Datuak Parpatiah Nan Sabatang
Siapa tokoh ini? Datuak Parpatiah Nan Sabatang adalah misteri bagi saya. Apakah dia pernah benar-benar ada dalam sejarah, atau sebagai legenda saja? Suku Minangkabau, dari dahulu hingga sekarang, mempercayai dengan penuh keyakinan, bahwa dia seorang tokoh adat terkenal yang berasal dari Limo Kaum dan dianggap pendiri Adat Koto Piliang dan Adat Bodi Caniago yang sampai sekarang masih hidup subur di dalam masyarakat Minangkabau, baik yang ada di Sumatera Barat sendiri maupun yang ada diperantauan.

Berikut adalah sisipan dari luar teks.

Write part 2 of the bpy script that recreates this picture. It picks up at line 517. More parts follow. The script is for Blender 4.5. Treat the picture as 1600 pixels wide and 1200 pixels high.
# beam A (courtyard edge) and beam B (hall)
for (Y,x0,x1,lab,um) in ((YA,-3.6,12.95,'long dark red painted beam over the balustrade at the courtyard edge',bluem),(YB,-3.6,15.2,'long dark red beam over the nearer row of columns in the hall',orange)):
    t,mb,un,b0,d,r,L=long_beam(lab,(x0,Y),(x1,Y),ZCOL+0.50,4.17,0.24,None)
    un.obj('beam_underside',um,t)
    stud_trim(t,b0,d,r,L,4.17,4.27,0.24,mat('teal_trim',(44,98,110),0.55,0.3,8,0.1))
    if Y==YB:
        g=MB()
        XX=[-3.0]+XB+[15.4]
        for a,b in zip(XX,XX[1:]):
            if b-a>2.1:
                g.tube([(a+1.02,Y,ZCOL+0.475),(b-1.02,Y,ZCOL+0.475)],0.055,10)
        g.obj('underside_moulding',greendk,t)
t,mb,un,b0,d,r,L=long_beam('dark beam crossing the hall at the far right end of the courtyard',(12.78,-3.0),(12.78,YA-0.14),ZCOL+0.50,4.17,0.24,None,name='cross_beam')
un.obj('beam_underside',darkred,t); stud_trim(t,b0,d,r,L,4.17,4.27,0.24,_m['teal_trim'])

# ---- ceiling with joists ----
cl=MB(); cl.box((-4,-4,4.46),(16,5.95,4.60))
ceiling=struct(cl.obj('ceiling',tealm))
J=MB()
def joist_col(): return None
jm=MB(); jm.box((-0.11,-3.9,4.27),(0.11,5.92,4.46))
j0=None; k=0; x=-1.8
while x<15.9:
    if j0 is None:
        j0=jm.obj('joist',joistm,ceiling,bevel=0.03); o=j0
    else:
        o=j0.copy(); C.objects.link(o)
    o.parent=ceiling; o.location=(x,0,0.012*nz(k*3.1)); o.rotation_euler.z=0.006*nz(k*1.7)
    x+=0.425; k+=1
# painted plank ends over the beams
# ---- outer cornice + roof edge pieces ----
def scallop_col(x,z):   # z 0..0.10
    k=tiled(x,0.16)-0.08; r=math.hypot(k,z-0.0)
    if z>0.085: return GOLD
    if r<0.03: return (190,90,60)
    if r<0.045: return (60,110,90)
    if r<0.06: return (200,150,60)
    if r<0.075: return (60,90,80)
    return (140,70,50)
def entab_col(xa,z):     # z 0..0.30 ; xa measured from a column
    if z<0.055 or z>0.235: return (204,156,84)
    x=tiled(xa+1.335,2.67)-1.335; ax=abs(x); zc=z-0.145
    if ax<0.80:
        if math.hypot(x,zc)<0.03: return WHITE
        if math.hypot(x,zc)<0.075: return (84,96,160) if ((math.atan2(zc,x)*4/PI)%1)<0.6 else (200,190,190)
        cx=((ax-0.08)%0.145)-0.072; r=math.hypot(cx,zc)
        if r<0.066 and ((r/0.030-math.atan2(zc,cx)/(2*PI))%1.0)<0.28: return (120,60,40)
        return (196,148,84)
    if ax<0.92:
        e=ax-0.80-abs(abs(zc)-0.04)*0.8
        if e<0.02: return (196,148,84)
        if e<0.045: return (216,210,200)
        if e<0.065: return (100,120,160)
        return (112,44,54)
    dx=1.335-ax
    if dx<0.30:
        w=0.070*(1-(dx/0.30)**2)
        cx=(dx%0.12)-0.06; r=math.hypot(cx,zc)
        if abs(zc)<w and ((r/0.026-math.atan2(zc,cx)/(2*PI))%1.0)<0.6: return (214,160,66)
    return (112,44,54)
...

Ada petunjuk bagi kita bahwa dia memang merupakan tokoh sejarah Minangkabau. Pitono mengambil kesimpulan bahwa dari bait kedua prasasti pada bagian belakang arca Amogapasa, antara tokoh adat Datuk Perpatih Nan Sabatang dengan tokoh Dewa Tuhan Perpatih yang tertulis pada arca itu adalah satu tokoh yang sama.
Dijelaskan selanjutnya bahwa pada prasasti itu tokoh Dewa Tuhan Perpatih sebagai salah seorang terkemuka dari raja Adityawarman yaitu salah seorang menterinya. Jadi tokoh Dewa Tuhan yang ada pada prasasti yang terdapat di Padang Candi itu adalah sama dengan Datuk Perpatih Nan Sabatang. Demikian kesimpulannya.